WHAT YOU SHOULD DO
Only the lines from the one containing "Build this scene" through the one containing "return (x * t, dy * t, Z)" are wanted. Give them again exactly, both ends included.

EXERCISE INPUT

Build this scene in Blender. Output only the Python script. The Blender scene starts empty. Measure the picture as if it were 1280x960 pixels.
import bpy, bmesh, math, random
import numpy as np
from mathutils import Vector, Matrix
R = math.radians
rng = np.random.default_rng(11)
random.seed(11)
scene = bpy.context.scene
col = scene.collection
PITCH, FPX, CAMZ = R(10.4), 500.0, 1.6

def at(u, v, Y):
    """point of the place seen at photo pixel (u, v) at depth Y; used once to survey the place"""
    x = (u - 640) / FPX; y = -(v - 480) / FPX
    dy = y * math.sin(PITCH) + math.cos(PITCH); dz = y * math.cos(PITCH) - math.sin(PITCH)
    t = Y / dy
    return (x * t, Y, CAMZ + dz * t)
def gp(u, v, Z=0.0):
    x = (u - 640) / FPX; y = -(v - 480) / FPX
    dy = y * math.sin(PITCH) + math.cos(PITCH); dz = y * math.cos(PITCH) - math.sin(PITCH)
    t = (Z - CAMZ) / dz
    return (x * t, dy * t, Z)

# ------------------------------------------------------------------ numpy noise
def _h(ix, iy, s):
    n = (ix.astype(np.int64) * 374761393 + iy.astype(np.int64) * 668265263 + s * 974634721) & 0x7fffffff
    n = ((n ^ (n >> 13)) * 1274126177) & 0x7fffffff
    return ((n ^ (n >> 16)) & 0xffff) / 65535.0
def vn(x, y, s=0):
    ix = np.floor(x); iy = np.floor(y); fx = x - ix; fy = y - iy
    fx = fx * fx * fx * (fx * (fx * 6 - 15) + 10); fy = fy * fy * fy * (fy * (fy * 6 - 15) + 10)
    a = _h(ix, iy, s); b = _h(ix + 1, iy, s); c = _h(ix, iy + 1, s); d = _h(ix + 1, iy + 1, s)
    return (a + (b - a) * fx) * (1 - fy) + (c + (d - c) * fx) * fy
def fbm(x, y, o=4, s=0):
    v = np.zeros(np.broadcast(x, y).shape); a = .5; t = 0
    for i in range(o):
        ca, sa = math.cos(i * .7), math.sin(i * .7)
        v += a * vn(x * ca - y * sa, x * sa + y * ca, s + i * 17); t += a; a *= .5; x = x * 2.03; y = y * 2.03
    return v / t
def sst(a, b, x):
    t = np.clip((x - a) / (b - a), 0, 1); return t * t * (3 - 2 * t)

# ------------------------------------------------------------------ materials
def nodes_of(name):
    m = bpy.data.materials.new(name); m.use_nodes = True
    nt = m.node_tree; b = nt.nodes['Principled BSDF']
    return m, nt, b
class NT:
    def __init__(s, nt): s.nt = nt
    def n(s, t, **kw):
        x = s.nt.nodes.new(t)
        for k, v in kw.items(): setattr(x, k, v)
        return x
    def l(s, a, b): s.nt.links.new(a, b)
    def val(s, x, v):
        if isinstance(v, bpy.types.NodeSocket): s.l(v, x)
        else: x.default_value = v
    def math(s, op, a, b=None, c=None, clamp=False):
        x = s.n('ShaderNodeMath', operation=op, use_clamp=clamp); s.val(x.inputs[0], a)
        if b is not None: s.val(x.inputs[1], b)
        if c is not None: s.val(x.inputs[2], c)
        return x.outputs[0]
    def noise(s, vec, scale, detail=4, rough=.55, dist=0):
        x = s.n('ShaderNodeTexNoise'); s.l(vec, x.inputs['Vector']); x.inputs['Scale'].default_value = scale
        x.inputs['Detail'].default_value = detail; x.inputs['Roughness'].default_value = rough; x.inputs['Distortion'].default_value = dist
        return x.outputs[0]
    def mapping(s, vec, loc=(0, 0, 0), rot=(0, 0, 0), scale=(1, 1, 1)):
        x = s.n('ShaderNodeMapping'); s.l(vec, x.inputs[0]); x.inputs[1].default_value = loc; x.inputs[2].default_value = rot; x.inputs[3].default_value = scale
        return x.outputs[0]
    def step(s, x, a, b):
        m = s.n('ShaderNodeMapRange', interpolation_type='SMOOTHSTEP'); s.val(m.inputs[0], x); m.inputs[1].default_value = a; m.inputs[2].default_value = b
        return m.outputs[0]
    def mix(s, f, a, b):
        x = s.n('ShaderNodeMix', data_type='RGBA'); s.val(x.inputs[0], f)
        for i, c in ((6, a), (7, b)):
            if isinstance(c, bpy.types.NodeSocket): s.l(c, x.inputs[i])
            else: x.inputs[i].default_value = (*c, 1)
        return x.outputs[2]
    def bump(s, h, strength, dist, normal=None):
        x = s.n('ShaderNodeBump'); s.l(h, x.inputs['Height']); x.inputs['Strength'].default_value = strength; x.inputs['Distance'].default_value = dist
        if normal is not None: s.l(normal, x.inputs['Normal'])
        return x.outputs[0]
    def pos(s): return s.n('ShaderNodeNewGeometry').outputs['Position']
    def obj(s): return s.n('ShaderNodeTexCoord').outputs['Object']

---

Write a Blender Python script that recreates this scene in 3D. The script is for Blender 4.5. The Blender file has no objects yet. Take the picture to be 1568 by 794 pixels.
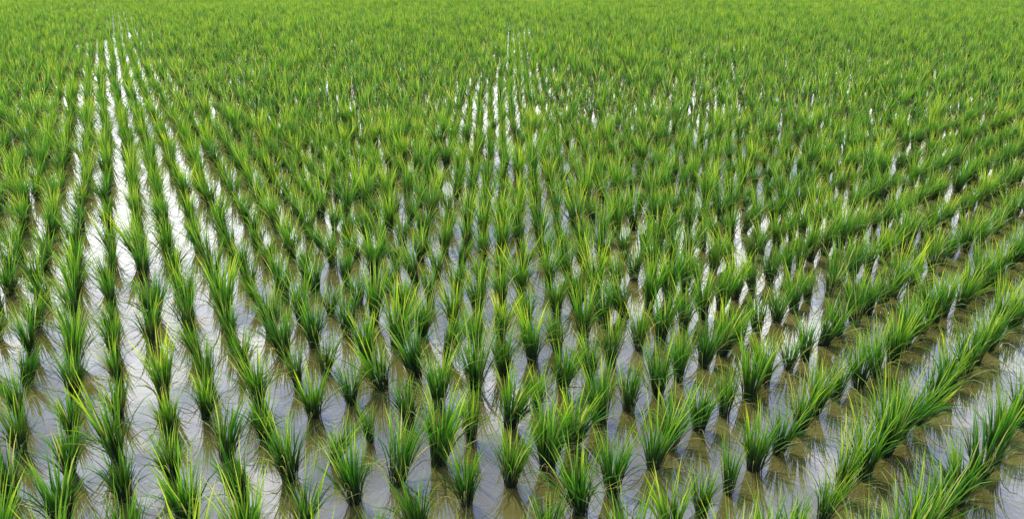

---

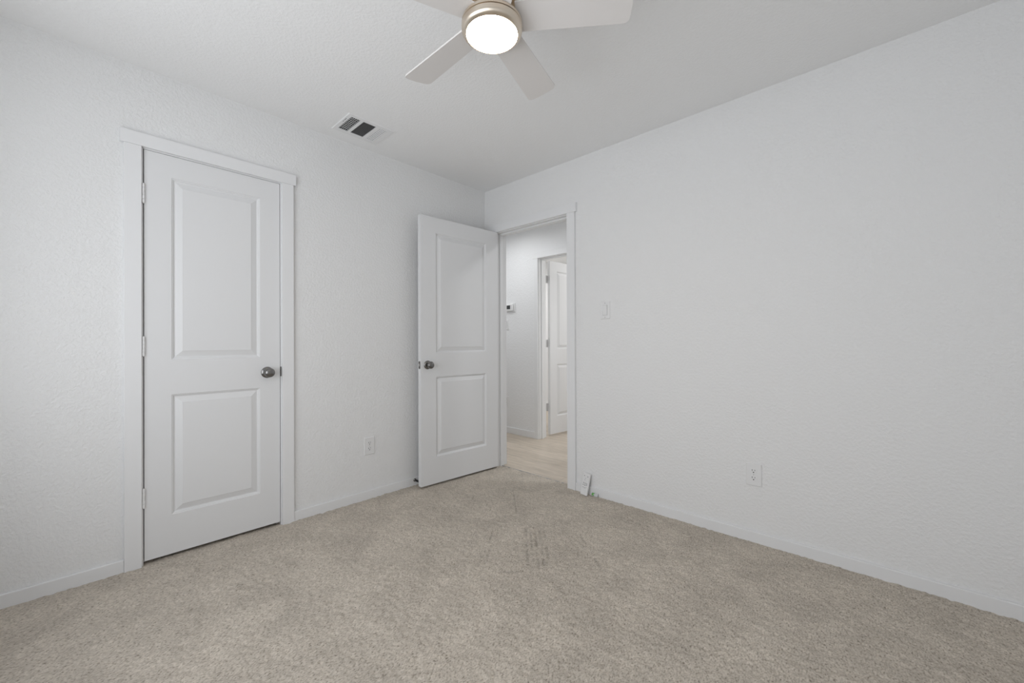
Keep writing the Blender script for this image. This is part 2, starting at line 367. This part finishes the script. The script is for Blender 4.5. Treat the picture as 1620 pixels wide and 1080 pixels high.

RESULT OF THIS EXERCISE
Build this scene in Blender. Output only the Python script. The Blender scene starts empty. Measure the picture as if it were 1280x960 pixels.
import bpy, bmesh, math, random
import numpy as np
from mathutils import Vector, Matrix
R = math.radians
rng = np.random.default_rng(11)
random.seed(11)
scene = bpy.context.scene
col = scene.collection
PITCH, FPX, CAMZ = R(10.4), 500.0, 1.6

def at(u, v, Y):
    """point of the place seen at photo pixel (u, v) at depth Y; used once to survey the place"""
    x = (u - 640) / FPX; y = -(v - 480) / FPX
    dy = y * math.sin(PITCH) + math.cos(PITCH); dz = y * math.cos(PITCH) - math.sin(PITCH)
    t = Y / dy
    return (x * t, Y, CAMZ + dz * t)
def gp(u, v, Z=0.0):
    x = (u - 640) / FPX; y = -(v - 480) / FPX
    dy = y * math.sin(PITCH) + math.cos(PITCH); dz = y * math.cos(PITCH) - math.sin(PITCH)
    t = (Z - CAMZ) / dz
    return (x * t, dy * t, Z)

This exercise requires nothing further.